§ **Written request**
All records below must be retyped exactly.

§ **Supplied information**
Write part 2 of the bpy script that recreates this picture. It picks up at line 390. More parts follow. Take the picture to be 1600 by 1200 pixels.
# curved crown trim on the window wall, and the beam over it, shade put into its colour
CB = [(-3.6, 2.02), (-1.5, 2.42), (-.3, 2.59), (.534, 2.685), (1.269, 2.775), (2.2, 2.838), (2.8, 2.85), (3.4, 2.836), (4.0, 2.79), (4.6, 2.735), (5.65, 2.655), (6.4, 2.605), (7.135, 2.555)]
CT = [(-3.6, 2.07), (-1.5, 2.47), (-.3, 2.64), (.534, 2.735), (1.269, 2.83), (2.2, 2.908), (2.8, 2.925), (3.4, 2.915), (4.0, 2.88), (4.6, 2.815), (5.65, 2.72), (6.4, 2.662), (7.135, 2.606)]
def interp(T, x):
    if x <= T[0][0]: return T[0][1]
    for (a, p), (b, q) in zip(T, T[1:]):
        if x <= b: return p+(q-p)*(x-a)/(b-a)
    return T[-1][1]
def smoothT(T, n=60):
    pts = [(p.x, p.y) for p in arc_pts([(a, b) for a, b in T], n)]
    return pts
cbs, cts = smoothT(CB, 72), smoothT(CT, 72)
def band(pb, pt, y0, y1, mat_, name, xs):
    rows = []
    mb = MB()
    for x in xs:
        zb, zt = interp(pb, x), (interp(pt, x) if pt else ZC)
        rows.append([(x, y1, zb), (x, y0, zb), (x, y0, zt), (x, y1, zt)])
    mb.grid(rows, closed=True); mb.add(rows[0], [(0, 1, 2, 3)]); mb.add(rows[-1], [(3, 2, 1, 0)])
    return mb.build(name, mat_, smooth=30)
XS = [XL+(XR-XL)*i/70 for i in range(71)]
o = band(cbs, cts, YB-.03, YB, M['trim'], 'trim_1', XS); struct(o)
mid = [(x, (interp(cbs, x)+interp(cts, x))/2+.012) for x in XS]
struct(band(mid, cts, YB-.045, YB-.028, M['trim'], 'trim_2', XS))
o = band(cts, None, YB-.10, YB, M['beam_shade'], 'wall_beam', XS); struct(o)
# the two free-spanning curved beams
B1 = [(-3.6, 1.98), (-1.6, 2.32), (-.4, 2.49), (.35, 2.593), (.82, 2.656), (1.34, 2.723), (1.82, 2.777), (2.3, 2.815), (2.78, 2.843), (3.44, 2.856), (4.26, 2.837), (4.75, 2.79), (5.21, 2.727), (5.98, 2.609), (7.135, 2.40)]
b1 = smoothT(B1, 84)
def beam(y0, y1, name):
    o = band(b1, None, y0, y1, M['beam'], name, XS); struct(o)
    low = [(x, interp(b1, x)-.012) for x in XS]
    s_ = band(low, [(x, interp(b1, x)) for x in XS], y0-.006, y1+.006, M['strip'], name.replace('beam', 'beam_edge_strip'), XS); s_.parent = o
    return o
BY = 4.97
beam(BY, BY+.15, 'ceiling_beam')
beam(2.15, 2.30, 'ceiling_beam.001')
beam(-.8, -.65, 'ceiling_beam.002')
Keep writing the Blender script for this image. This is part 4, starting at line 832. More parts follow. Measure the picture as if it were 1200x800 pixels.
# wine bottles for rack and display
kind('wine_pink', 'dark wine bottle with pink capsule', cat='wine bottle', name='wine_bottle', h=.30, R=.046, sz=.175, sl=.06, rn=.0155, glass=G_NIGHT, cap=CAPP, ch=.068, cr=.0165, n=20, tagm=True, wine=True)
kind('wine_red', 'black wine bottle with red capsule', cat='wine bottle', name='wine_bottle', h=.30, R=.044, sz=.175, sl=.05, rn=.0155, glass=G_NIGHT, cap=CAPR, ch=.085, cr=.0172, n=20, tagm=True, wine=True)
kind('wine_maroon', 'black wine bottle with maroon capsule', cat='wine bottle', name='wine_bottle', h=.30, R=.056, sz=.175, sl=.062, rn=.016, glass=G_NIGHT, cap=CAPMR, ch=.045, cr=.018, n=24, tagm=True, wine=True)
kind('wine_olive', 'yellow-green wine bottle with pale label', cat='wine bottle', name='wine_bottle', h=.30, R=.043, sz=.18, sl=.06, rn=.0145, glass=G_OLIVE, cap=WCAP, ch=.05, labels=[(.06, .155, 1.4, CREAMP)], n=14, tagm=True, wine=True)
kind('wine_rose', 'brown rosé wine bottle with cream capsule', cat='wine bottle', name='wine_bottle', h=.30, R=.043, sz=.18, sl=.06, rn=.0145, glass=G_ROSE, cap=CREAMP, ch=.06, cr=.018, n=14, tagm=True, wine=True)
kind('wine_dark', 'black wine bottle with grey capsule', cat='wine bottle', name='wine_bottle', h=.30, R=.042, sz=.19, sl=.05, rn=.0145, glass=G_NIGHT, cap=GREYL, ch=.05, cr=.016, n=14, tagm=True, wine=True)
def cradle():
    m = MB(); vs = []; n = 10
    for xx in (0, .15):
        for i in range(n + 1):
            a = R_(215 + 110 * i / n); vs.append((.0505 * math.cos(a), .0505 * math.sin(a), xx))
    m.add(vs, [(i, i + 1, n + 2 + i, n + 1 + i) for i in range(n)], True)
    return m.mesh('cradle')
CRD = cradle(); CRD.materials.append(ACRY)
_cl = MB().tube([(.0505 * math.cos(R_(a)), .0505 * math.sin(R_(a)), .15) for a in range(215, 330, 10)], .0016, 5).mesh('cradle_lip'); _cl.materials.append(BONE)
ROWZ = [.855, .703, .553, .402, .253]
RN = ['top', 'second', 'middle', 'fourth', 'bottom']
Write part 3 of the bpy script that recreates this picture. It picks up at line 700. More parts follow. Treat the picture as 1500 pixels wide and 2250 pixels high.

§ **Written answer**
Write part 2 of the bpy script that recreates this picture. It picks up at line 390. More parts follow. Take the picture to be 1600 by 1200 pixels.
# curved crown trim on the window wall, and the beam over it, shade put into its colour
CB = [(-3.6, 2.02), (-1.5, 2.42), (-.3, 2.59), (.534, 2.685), (1.269, 2.775), (2.2, 2.838), (2.8, 2.85), (3.4, 2.836), (4.0, 2.79), (4.6, 2.735), (5.65, 2.655), (6.4, 2.605), (7.135, 2.555)]
CT = [(-3.6, 2.07), (-1.5, 2.47), (-.3, 2.64), (.534, 2.735), (1.269, 2.83), (2.2, 2.908), (2.8, 2.925), (3.4, 2.915), (4.0, 2.88), (4.6, 2.815), (5.65, 2.72), (6.4, 2.662), (7.135, 2.606)]
def interp(T, x):
    if x <= T[0][0]: return T[0][1]
    for (a, p), (b, q) in zip(T, T[1:]):
        if x <= b: return p+(q-p)*(x-a)/(b-a)
    return T[-1][1]
def smoothT(T, n=60):
    pts = [(p.x, p.y) for p in arc_pts([(a, b) for a, b in T], n)]
    return pts
cbs, cts = smoothT(CB, 72), smoothT(CT, 72)
def band(pb, pt, y0, y1, mat_, name, xs):
    rows = []
    mb = MB()
    for x in xs:
        zb, zt = interp(pb, x), (interp(pt, x) if pt else ZC)
        rows.append([(x, y1, zb), (x, y0, zb), (x, y0, zt), (x, y1, zt)])
    mb.grid(rows, closed=True); mb.add(rows[0], [(0, 1, 2, 3)]); mb.add(rows[-1], [(3, 2, 1, 0)])
    return mb.build(name, mat_, smooth=30)
XS = [XL+(XR-XL)*i/70 for i in range(71)]
o = band(cbs, cts, YB-.03, YB, M['trim'], 'trim_1', XS); struct(o)
mid = [(x, (interp(cbs, x)+interp(cts, x))/2+.012) for x in XS]
struct(band(mid, cts, YB-.045, YB-.028, M['trim'], 'trim_2', XS))
o = band(cts, None, YB-.10, YB, M['beam_shade'], 'wall_beam', XS); struct(o)
# the two free-spanning curved beams
B1 = [(-3.6, 1.98), (-1.6, 2.32), (-.4, 2.49), (.35, 2.593), (.82, 2.656), (1.34, 2.723), (1.82, 2.777), (2.3, 2.815), (2.78, 2.843), (3.44, 2.856), (4.26, 2.837), (4.75, 2.79), (5.21, 2.727), (5.98, 2.609), (7.135, 2.40)]
b1 = smoothT(B1, 84)
def beam(y0, y1, name):
    o = band(b1, None, y0, y1, M['beam'], name, XS); struct(o)
    low = [(x, interp(b1, x)-.012) for x in XS]
    s_ = band(low, [(x, interp(b1, x)) for x in XS], y0-.006, y1+.006, M['strip'], name.replace('beam', 'beam_edge_strip'), XS); s_.parent = o
    return o
BY = 4.97
beam(BY, BY+.15, 'ceiling_beam')
beam(2.15, 2.30, 'ceiling_beam.001')
beam(-.8, -.65, 'ceiling_beam.002')
Keep writing the Blender script for this image. This is part 4, starting at line 832. More parts follow. Measure the picture as if it were 1200x800 pixels.
# wine bottles for rack and display
kind('wine_pink', 'dark wine bottle with pink capsule', cat='wine bottle', name='wine_bottle', h=.30, R=.046, sz=.175, sl=.06, rn=.0155, glass=G_NIGHT, cap=CAPP, ch=.068, cr=.0165, n=20, tagm=True, wine=True)
kind('wine_red', 'black wine bottle with red capsule', cat='wine bottle', name='wine_bottle', h=.30, R=.044, sz=.175, sl=.05, rn=.0155, glass=G_NIGHT, cap=CAPR, ch=.085, cr=.0172, n=20, tagm=True, wine=True)
kind('wine_maroon', 'black wine bottle with maroon capsule', cat='wine bottle', name='wine_bottle', h=.30, R=.056, sz=.175, sl=.062, rn=.016, glass=G_NIGHT, cap=CAPMR, ch=.045, cr=.018, n=24, tagm=True, wine=True)
kind('wine_olive', 'yellow-green wine bottle with pale label', cat='wine bottle', name='wine_bottle', h=.30, R=.043, sz=.18, sl=.06, rn=.0145, glass=G_OLIVE, cap=WCAP, ch=.05, labels=[(.06, .155, 1.4, CREAMP)], n=14, tagm=True, wine=True)
kind('wine_rose', 'brown rosé wine bottle with cream capsule', cat='wine bottle', name='wine_bottle', h=.30, R=.043, sz=.18, sl=.06, rn=.0145, glass=G_ROSE, cap=CREAMP, ch=.06, cr=.018, n=14, tagm=True, wine=True)
kind('wine_dark', 'black wine bottle with grey capsule', cat='wine bottle', name='wine_bottle', h=.30, R=.042, sz=.19, sl=.05, rn=.0145, glass=G_NIGHT, cap=GREYL, ch=.05, cr=.016, n=14, tagm=True, wine=True)
def cradle():
    m = MB(); vs = []; n = 10
    for xx in (0, .15):
        for i in range(n + 1):
            a = R_(215 + 110 * i / n); vs.append((.0505 * math.cos(a), .0505 * math.sin(a), xx))
    m.add(vs, [(i, i + 1, n + 2 + i, n + 1 + i) for i in range(n)], True)
    return m.mesh('cradle')
CRD = cradle(); CRD.materials.append(ACRY)
_cl = MB().tube([(.0505 * math.cos(R_(a)), .0505 * math.sin(R_(a)), .15) for a in range(215, 330, 10)], .0016, 5).mesh('cradle_lip'); _cl.materials.append(BONE)
ROWZ = [.855, .703, .553, .402, .253]
RN = ['top', 'second', 'middle', 'fourth', 'bottom']
Write part 3 of the bpy script that recreates this picture. It picks up at line 700. More parts follow. Treat the picture as 1500 pixels wide and 2250 pixels high.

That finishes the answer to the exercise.